Reger Betrieb auf dem Stand von Casio, wo auf der Inhorgenta das 50ste Jubiläum der Casiotron gefeiert wird.

Eine Original „Casiotron“ von 1974. Voll funktionsfähig, versteht sich. Die Casiotron war die weltweit erste Digitaluhr mit Kalenderfunktion.

In einer limitierten Neuauflage von nur 4.000 Stück hat Casio das Original akribisch nachgebildet; selbstverständlich unter Einsatz modernster Technologie.

Mit den weiteren sehr populären Marken „G-Shock“ und „Edifice“ hat sich Casio im deutschen Fachhandel einen festen Platz erobert.

Mit einigen gehobenen Modellen der G-Shock Baureihe stößt Casio mittlerweile auch weit in den 4-stelligen Preisbereich vor.

Neben den betont sportiven Outdoor-Modellen kann Casio aber auch klassisch elegant zu sehr wettbewerbsfähigen Preisen.

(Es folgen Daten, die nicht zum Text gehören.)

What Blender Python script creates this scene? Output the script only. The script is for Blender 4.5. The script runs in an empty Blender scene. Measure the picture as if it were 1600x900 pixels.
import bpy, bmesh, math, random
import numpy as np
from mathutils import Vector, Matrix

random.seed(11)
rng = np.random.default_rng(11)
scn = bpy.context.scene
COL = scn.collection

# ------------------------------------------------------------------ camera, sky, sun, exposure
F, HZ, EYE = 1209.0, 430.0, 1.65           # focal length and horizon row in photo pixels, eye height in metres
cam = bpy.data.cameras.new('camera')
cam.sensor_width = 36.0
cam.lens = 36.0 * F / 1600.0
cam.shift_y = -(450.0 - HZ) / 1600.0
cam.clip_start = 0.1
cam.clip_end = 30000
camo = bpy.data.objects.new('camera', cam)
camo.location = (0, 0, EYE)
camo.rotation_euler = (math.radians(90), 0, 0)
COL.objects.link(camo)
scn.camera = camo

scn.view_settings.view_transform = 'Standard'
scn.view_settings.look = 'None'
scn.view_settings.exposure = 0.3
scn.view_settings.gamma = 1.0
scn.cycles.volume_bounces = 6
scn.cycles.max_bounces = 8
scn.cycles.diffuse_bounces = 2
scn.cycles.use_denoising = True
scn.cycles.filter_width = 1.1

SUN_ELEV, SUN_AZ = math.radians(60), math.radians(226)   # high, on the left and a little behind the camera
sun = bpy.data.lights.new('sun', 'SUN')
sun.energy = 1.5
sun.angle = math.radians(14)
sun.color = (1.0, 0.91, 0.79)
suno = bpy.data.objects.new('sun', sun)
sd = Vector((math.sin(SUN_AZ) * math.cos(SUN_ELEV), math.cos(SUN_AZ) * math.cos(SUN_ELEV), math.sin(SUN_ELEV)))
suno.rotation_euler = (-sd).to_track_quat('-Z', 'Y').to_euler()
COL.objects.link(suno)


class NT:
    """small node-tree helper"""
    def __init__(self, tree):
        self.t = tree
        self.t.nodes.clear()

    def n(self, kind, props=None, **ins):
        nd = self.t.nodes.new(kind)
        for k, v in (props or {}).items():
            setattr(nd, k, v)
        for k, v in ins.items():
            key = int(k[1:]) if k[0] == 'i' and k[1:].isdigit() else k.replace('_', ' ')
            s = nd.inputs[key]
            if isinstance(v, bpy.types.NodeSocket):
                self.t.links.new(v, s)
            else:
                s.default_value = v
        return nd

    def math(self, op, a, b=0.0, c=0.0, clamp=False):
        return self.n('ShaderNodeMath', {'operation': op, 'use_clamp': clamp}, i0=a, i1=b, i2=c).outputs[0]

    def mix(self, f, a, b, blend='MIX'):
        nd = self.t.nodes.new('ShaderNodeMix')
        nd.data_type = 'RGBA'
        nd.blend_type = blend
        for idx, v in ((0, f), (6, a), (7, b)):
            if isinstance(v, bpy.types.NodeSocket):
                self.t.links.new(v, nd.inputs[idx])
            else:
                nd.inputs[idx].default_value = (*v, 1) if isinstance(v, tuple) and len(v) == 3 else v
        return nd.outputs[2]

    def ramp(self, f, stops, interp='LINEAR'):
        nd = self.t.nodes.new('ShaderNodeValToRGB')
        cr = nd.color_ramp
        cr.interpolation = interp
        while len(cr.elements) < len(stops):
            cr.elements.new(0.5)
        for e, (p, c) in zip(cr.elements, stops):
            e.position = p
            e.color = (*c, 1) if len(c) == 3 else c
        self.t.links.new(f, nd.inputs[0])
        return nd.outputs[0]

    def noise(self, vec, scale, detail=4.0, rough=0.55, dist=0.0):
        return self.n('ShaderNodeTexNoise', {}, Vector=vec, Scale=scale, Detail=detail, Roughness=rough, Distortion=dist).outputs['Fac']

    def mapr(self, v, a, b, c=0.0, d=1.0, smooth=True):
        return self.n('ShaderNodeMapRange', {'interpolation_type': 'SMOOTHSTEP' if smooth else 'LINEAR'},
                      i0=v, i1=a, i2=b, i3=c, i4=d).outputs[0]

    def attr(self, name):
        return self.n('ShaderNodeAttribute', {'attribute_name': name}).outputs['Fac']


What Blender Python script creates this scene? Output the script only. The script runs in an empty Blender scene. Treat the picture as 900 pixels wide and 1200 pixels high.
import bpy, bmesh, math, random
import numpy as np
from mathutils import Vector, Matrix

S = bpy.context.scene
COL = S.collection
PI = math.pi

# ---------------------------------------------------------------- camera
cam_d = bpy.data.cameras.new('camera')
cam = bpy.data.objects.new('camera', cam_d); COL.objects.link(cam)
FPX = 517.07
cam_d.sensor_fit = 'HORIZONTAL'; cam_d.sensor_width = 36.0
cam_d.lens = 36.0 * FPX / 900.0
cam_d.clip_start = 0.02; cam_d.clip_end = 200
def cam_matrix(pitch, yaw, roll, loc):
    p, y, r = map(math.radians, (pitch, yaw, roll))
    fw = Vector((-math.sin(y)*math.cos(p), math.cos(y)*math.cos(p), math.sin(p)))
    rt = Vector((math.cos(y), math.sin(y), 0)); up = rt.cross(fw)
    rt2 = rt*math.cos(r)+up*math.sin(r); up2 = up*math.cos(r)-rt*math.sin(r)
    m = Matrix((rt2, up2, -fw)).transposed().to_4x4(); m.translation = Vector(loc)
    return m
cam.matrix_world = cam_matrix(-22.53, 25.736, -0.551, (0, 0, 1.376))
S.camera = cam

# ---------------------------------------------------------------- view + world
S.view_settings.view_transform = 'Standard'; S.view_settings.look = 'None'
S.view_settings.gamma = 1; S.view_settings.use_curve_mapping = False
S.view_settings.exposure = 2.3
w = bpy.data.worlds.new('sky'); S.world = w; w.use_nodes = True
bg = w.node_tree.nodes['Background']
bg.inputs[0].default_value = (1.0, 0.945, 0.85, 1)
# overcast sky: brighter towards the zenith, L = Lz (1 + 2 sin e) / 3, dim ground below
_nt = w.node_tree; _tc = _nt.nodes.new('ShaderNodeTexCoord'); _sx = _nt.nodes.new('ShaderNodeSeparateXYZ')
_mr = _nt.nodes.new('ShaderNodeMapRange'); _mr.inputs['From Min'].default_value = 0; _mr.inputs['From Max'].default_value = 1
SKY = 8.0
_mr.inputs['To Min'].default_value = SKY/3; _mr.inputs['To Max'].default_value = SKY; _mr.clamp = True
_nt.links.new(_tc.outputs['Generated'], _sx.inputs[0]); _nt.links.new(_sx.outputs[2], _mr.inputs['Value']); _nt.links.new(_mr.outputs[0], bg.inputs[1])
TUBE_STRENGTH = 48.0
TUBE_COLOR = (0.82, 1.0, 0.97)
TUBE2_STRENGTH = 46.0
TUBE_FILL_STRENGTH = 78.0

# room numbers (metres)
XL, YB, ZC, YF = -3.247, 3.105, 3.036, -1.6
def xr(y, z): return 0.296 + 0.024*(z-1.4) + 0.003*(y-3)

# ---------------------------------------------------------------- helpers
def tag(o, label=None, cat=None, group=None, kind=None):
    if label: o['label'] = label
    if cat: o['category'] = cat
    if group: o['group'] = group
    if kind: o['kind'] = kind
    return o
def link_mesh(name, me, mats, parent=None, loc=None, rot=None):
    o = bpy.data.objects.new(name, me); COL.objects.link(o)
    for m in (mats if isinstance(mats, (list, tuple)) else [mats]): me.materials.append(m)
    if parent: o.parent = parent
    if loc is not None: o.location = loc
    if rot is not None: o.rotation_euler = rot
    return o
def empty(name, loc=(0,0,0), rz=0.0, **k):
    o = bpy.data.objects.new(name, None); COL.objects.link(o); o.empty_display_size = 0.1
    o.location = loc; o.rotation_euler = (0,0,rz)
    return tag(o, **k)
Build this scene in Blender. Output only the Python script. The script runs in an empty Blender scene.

Selbst den Wunsch nach einem preiswert (<100 EUR) zu erstehenden rechteckigen Modell vermag Casio zu erfüllen.

 

Ebel

Nachdem Ebel eine Ausstellungspause auf der Inhorgenta eingelegt hatte, meldete sich die Marke in diesem Jahr mit einem großzügig angelegten Stand wieder zurück. Ebel hat in Deutschland eine feste. Fangemeinde, deren Geschmack die zeitlos elegant gestalteten Uhren hervorragend treffen.

Die formschön gestalteten Modelle 1911 aus der Ebel Sport Classic Serie treten diesen Beweis immer wieder aufs neue an.

ICE-Watch

Auch ICE-Watch, eine Marke, um die es zuletzt etwas ruhig geworden ist, meldet sich weithin sichtbar wieder zurück. Neben den bekannten Lifestyle Uhren und weiteren Accessoires, setzt ICE-Watch nun vermehrt auf elektronische Gadgets, wie Smartwatches oder smarte Ringe.

 

Im Bild der smarte Ring zum Preis von EUR 199.-, der via Bluetooth wichtige Gesundheitsdaten (wie die Zahl der zurückgelegten Schritte, Pulsfrequenz, Schlafüberwachung, Sauerstoffsättigung) an das Smartphone überträgt.